- [Records from a data source]:
----------------
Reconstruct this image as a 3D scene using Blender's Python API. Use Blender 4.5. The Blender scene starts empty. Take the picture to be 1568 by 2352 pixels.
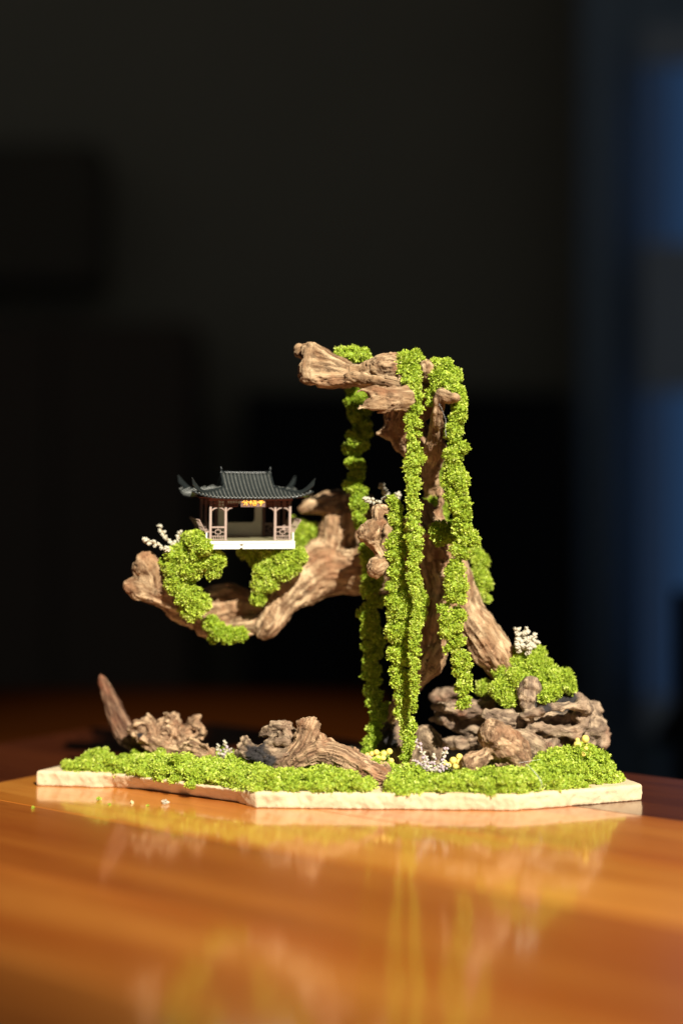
import bpy, math, random
import numpy as np
from mathutils import Vector, Matrix
random.seed(7); RNG = np.random.default_rng(7)
S = bpy.context.scene
COL = S.collection
MM = 0.001
# ------------------------------------------------------------------ camera
DIST, EYE, FOCUS = 653.0, 136.2, 24.0          # millimetres: lens to slab front edge, lens height over the table, focus plane behind that edge
cam = bpy.data.cameras.new('camera'); camo = bpy.data.objects.new('camera', cam); COL.objects.link(camo)
cam.lens = 50; cam.sensor_fit = 'VERTICAL'; cam.sensor_height = 36; cam.sensor_width = 24
cam.clip_start = 0.02; cam.clip_end = 50
camo.location = (0, -DIST*MM, EYE*MM); camo.rotation_euler = (math.radians(90), 0, 0)
cam.dof.use_dof = True; cam.dof.focus_distance = (DIST+FOCUS)*MM; cam.dof.aperture_fstop = 2.1
S.camera = camo
# ------------------------------------------------------------------ world, lamps, exposure
w = bpy.data.worlds.new('World'); S.world = w; w.use_nodes = True
w.node_tree.nodes['Background'].inputs[0].default_value = (0.9, 0.95, 1.0, 1)
w.node_tree.nodes['Background'].inputs[1].default_value = 0.042
S.view_settings.view_transform = 'Standard'; S.view_settings.look = 'None'
S.view_settings.exposure = 0; S.view_settings.gamma = 1
AZ, EL = math.radians(22), math.radians(38.5)
SUN = Vector((math.sin(AZ)*math.cos(EL), -math.cos(AZ)*math.cos(EL), math.sin(EL)))
def spot(name, target, dist, energy, size, radius, color, blend=0.1):
    l = bpy.data.lights.new(name, 'SPOT'); o = bpy.data.objects.new(name, l); COL.objects.link(o)
    l.energy = energy; l.spot_size = size; l.spot_blend = blend; l.shadow_soft_size = radius; l.color = color
    o.location = Vector(target) + SUN*dist
    o.rotation_euler = SUN.to_track_quat('Z', 'Y').to_euler()
    return o
spot('window_light', (0.055, -0.005, 0.10), 4.0, 1820, math.radians(10.6), 0.022, (1.0, 0.94, 0.80), 0.80)
# weak cool daylight on the curtain far behind
al = bpy.data.lights.new('room_daylight', 'AREA'); alo = bpy.data.objects.new('room_daylight', al); COL.objects.link(alo)
al.energy = 2.4; al.size = 0.9; al.color = (0.35, 0.62, 1.0)
alo.location = (1.75, 1.95, 0.0); alo.rotation_euler = (math.radians(90), 0, math.radians(-10))
S.cycles.use_denoising = True
S.cycles.max_bounces = 8
# ------------------------------------------------------------------ helpers
def at(x, y, Y):
    """point (mm) seen at photograph position x, y (of 1568 x 2352) when it stands Y mm behind the slab's front edge"""
    k = 0.2*(DIST+Y)/DIST
    return np.array([(x-784)*k, Y, EYE-(y-1176)*k])
def px(r, Y=30): return r*0.2*(DIST+Y)/DIST
def tag(o, label=None, cat=None, group=None, kind=None):
    if label: o['label'] = label
    if cat: o['category'] = cat
    if group: o['group'] = group
    if kind: o['kind'] = kind
    return o
def empty(name, loc_mm=(0,0,0)):
    o = bpy.data.objects.new(name, None); o.empty_display_size = 0.01; COL.objects.link(o)
    o.location = Vector(loc_mm)*MM
    return o
def link(name, me, mat=None, parent=None, loc_mm=None):
    o = bpy.data.objects.new(name, me); COL.objects.link(o)
    if mat and not me.materials: me.materials.append(mat)
    if parent: o.parent = parent
    if loc_mm is not None: o.location = Vector(loc_mm)*MM
    return o
def npmesh(name, V, F, smooth=False, attrs=None, base=None):
    """V in mm (absolute); base = origin in mm subtracted; F (n,3|4) array or list of arrays"""
    V = np.asarray(V, dtype=np.float64)
    if base is not None: V = V - np.asarray(base)
    me = bpy.data.meshes.new(name)
    Fs = F if isinstance(F, list) else [F]
    me.vertices.add(len(V)); me.vertices.foreach_set('co', (V*MM).astype(np.float32).ravel())
    loops = np.concatenate([f.ravel() for f in Fs]).astype(np.int32)
    tot = np.concatenate([np.full(len(f), f.shape[1]) for f in Fs]).astype(np.int32)
    st = np.concatenate([[0], np.cumsum(tot)[:-1]]).astype(np.int32)
    me.loops.add(len(loops)); me.loops.foreach_set('vertex_index', loops)
    me.polygons.add(len(tot)); me.polygons.foreach_set('loop_start', st)
    try: me.polygons.foreach_set('loop_total', tot)
    except Exception: pass
    me.update(calc_edges=True)
    me.polygons.foreach_set('use_smooth', np.full(len(tot), bool(smooth)))
    for k, a in (attrs or {}).items():
        at_ = me.attributes.new(k, 'FLOAT', 'POINT'); at_.data.foreach_set('value', a.astype(np.float32))
    me.validate(); return me
class MB:
    """collects faces of boxes, tubes, strips (mm)"""
    def __init__(s): s.v = []; s.f = []
    def add(s, V, F):
        n = len(s.v); s.v += [tuple(p) for p in V]; s.f += [tuple(i+n for i in f) for f in F]; return s
    def box(s, x0,x1,y0,y1,z0,z1):
        return s.add([(x0,y0,z0),(x1,y0,z0),(x1,y1,z0),(x0,y1,z0),(x0,y0,z1),(x1,y0,z1),(x1,y1,z1),(x0,y1,z1)],
                     [(0,3,2,1),(4,5,6,7),(0,1,5,4),(1,2,6,5),(2,3,7,6),(3,0,4,7)])
    def tube(s, P, R, n=8, up=(0,0,1), sx=1.0):
        P = [Vector(p) for p in P]; R = R if hasattr(R,'__len__') else [R]*len(P)
        V = []; F = []
        for i,p in enumerate(P):
            d = (P[min(i+1,len(P)-1)]-P[max(i-1,0)]).normalized()
            a = d.cross(Vector(up)); 
            if a.length < 1e-3: a = d.cross(Vector((1,0,0)))
            a.normalize(); b = a.cross(d)
            for k in range(n):
                t = 2*math.pi*(k+0.5)/n
                V.append(p + a*math.cos(t)*R[i]*sx + b*math.sin(t)*R[i])
        for i in range(len(P)-1):
            for k in range(n):
                F.append((i*n+k, i*n+(k+1)%n, (i+1)*n+(k+1)%n, (i+1)*n+k))
        F.append(tuple(range(n-1,-1,-1))); F.append(tuple((len(P)-1)*n+k for k in range(n)))
        return s.add(V, F)
    def bar(s, p, q, w=0.4, d=None):
        p = Vector(p); q = Vector(q); return s.tube([p,q], w/2*1.414, 4, up=(0,1,0.01))
    def mesh(s, name, smooth=False):
        me = bpy.data.meshes.new(name); me.from_pydata([Vector(p)*MM for p in s.v], [], s.f); me.update()
        if smooth: me.polygons.foreach_set('use_smooth', [True]*len(me.polygons))
        return me
# ---- gradient noise in numpy
_perm = np.random.RandomState(3).permutation(256); _perm = np.concatenate([_perm,_perm,_perm])
_g = np.random.RandomState(5).normal(size=(256,3)); _g /= np.linalg.norm(_g,axis=1)[:,None]
def pnoise(P):
    P = np.asarray(P, dtype=np.float64); I = np.floor(P).astype(np.int64); f = P-I; I &= 255
    u = f*f*f*(f*(f*6-15)+10); out = np.zeros(len(P))
    for dx in (0,1):
        for dy in (0,1):
            for dz in (0,1):
                h = _perm[_perm[_perm[(I[:,0]+dx)&255]+((I[:,1]+dy)&255)]+((I[:,2]+dz)&255)]
                d = (_g[h]*(f-np.array([dx,dy,dz]))).sum(1)
                out += d*(u[:,0] if dx else 1-u[:,0])*(u[:,1] if dy else 1-u[:,1])*(u[:,2] if dz else 1-u[:,2])
    return out*1.6
def fbm(P, o=3, gain=0.5):
    a = 1.0; s = 0; P = np.asarray(P)
    for i in range(o): s = s + a*pnoise(P*(2.03**i)+17.3*i); a *= gain
    return s
# ---- surface nets
def surfnets(F, org, h):
    s = F < 0
    nx,ny,nz = F.shape
    c = np.zeros((nx-1,ny-1,nz-1), np.uint8)
    for i in (0,1):
        for j in (0,1):
            for k in (0,1): c += s[i:nx-1+i, j:ny-1+j, k:nz-1+k]
    act = (c>0)&(c<8); idx = np.argwhere(act)
    ID = -np.ones(act.shape, np.int64); ID[act] = np.arange(len(idx))
    acc = np.zeros((len(idx),3)); cnt = np.zeros(len(idx))
    I,J,K = idx.T
    for ax in range(3):
        o1,o2 = [a for a in range(3) if a!=ax]
        for b in (0,1):
            for d in (0,1):
                off0 = [0,0,0]; off0[o1]=b; off0[o2]=d; off1 = list(off0); off1[ax]=1
                f0 = F[I+off0[0],J+off0[1],K+off0[2]]; f1 = F[I+off1[0],J+off1[1],K+off1[2]]
                m = (f0<0)!=(f1<0); t = f0[m]/(f0[m]-f1[m])
                p = np.tile(np.array(off0,float),(m.sum(),1)); p[:,ax] = t
                acc[m] += p; cnt[m] += 1
    V = (idx + acc/cnt[:,None])*h + org
    quads = []
    for ax in range(3):
        o1,o2 = [(1,2),(2,0),(0,1)][ax]
        sl0 = [slice(None)]*3; sl1 = [slice(None)]*3; sl0[ax]=slice(0,-1); sl1[ax]=slice(1,None)
        a = s[tuple(sl0)]; b = s[tuple(sl1)]; ch = np.argwhere(a!=b)
        ch = ch[(ch[:,o1]>0)&(ch[:,o2]>0)&(ch[:,o1]<F.shape[o1]-1)&(ch[:,o2]<F.shape[o2]-1)]
        fl = a[tuple(ch.T)]
        def g(u,v):
            c2 = ch.copy(); c2[:,o1]-=u; c2[:,o2]-=v; return ID[tuple(c2.T)]
        q = np.stack([g(1,1),g(0,1),g(0,0),g(1,0)],1); q[~fl] = q[~fl][:,::-1]; quads.append(q)
    return V, np.concatenate(quads)
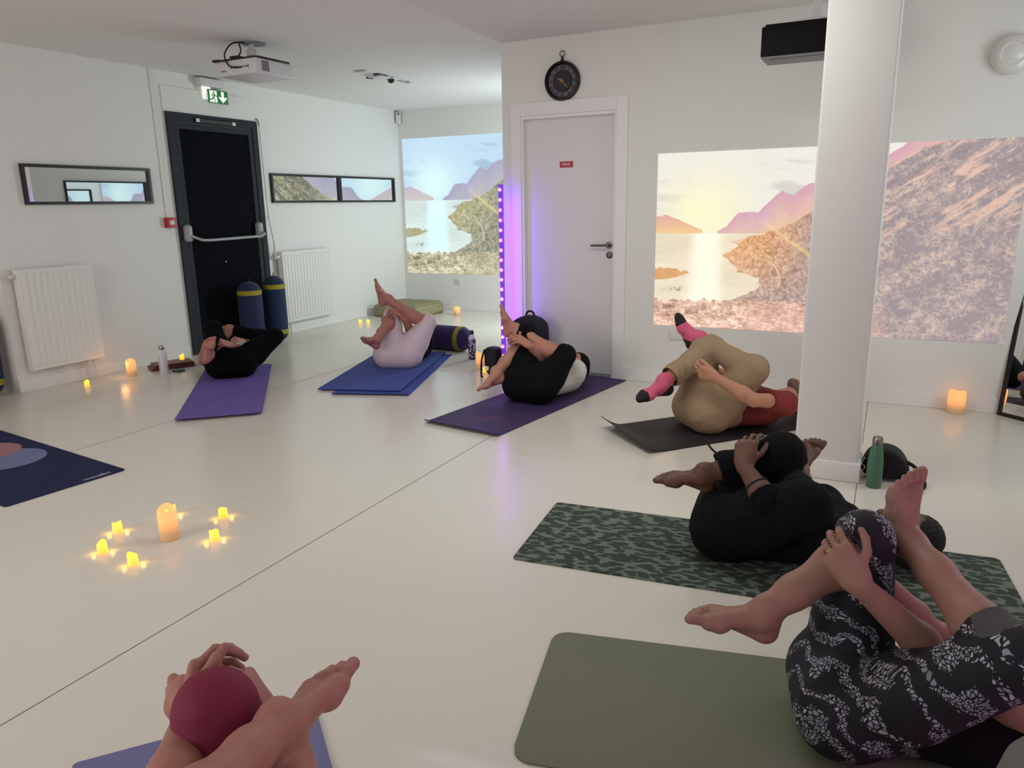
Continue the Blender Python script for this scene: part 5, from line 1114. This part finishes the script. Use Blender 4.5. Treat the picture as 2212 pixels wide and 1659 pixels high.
J7 = person('person in magenta leggings at bottom left, raised knee held with both hands', None, -39.7,
    dict(kR=((466, 1536), ('d', 1.50)), aR=(-.50, .02, .34), tR=(-.65, .02, .30), kL=((330, 1800), ('d', 1.20)), aL=((606, 1566), ('d', 1.45)), tL=((740, 1402), ('d', 1.57)),
         wL=((402, 1562), ('d', 1.54)), eL=((368, 1725), ('d', 1.42)), wR=((580, 1548), ('d', 1.55)), eR=((640, 1705), ('d', 1.46)), nL=((416, 1500), ('d', 1.56)), nR=((538, 1486), ('d', 1.52))),
    sk_b, h=.004, P0=(-.88, .63, .13), thm=.88, lower=dict(name='leggings', m=mat('magenta_jersey', (116, 6, 50), .75, bump=.1, scale=40), hem=.10, amp=.004, base=.4, freq=45, e=.006), upper=dict(name='tank_top', m=blackc, sleeve=0),
    hair=dict(m=mat('dark_hair', (30, 22, 20), .6)), soleL=ROT.T @ np.array([.26, -.66, -.6]), hands=dict(R=dict(n=tuple(v7(-.85, -.5, .1)), curl=(40, 44, 46, 48), spread=1), L=dict(n=tuple(v7(.9, -.35, .1)), curl=(46, 48, 50, 52), spread=1)))

def ring_on(name, A_, B_, t, r, rr, m, parent):
    A_, B_ = Vector(A_), Vector(B_); d = (B_ - A_).normalized(); c = A_ + (B_ - A_) * t; x = d.orthogonal().normalized(); y = d.cross(x)
    return B().tube([c + (x * math.cos(q) + y * math.sin(q)) * r for q in np.linspace(0, 2 * math.pi, 28, endpoint=False)], rr, 8, closed=True).done(name, m, parent, smooth=True)
bd, JJ = J5[0], J5[1]; ring_on('bracelet', JJ['eL'], JJ['wL'], .45, .042, .004, M['black'], bd)
bd, JJ = J6[0], J6[1]; f3 = JJ['handL'][1][2][0]; ring_on('finger_ring', f3[0], f3[1], .35, .0112, .0018, brass, bd)
bd, JJ = J5[0], J5[1]; q = JJ['kR'] + (JJ['aR'] - JJ['kR']) * .78 + np.array([0, 0, .055])
B().tube(curve_pts([q, q + np.array([-.03, 0, .02]), q + np.array([-.05, -.005, .045]), q + np.array([-.045, -.008, .06])]), .0045, 8).done('cuff_drawstring', M['black'], bd, smooth=True)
----------------
Copy out exactly the lines running from the line with "Continue the Blender" to the end of the records, inclusive.

- [Worked answer]:
Continue the Blender Python script for this scene: part 5, from line 1114. This part finishes the script. Use Blender 4.5. Treat the picture as 2212 pixels wide and 1659 pixels high.
J7 = person('person in magenta leggings at bottom left, raised knee held with both hands', None, -39.7,
    dict(kR=((466, 1536), ('d', 1.50)), aR=(-.50, .02, .34), tR=(-.65, .02, .30), kL=((330, 1800), ('d', 1.20)), aL=((606, 1566), ('d', 1.45)), tL=((740, 1402), ('d', 1.57)),
         wL=((402, 1562), ('d', 1.54)), eL=((368, 1725), ('d', 1.42)), wR=((580, 1548), ('d', 1.55)), eR=((640, 1705), ('d', 1.46)), nL=((416, 1500), ('d', 1.56)), nR=((538, 1486), ('d', 1.52))),
    sk_b, h=.004, P0=(-.88, .63, .13), thm=.88, lower=dict(name='leggings', m=mat('magenta_jersey', (116, 6, 50), .75, bump=.1, scale=40), hem=.10, amp=.004, base=.4, freq=45, e=.006), upper=dict(name='tank_top', m=blackc, sleeve=0),
    hair=dict(m=mat('dark_hair', (30, 22, 20), .6)), soleL=ROT.T @ np.array([.26, -.66, -.6]), hands=dict(R=dict(n=tuple(v7(-.85, -.5, .1)), curl=(40, 44, 46, 48), spread=1), L=dict(n=tuple(v7(.9, -.35, .1)), curl=(46, 48, 50, 52), spread=1)))

def ring_on(name, A_, B_, t, r, rr, m, parent):
    A_, B_ = Vector(A_), Vector(B_); d = (B_ - A_).normalized(); c = A_ + (B_ - A_) * t; x = d.orthogonal().normalized(); y = d.cross(x)
    return B().tube([c + (x * math.cos(q) + y * math.sin(q)) * r for q in np.linspace(0, 2 * math.pi, 28, endpoint=False)], rr, 8, closed=True).done(name, m, parent, smooth=True)
bd, JJ = J5[0], J5[1]; ring_on('bracelet', JJ['eL'], JJ['wL'], .45, .042, .004, M['black'], bd)
bd, JJ = J6[0], J6[1]; f3 = JJ['handL'][1][2][0]; ring_on('finger_ring', f3[0], f3[1], .35, .0112, .0018, brass, bd)
bd, JJ = J5[0], J5[1]; q = JJ['kR'] + (JJ['aR'] - JJ['kR']) * .78 + np.array([0, 0, .055])
B().tube(curve_pts([q, q + np.array([-.03, 0, .02]), q + np.array([-.05, -.005, .045]), q + np.array([-.045, -.008, .06])]), .0045, 8).done('cuff_drawstring', M['black'], bd, smooth=True)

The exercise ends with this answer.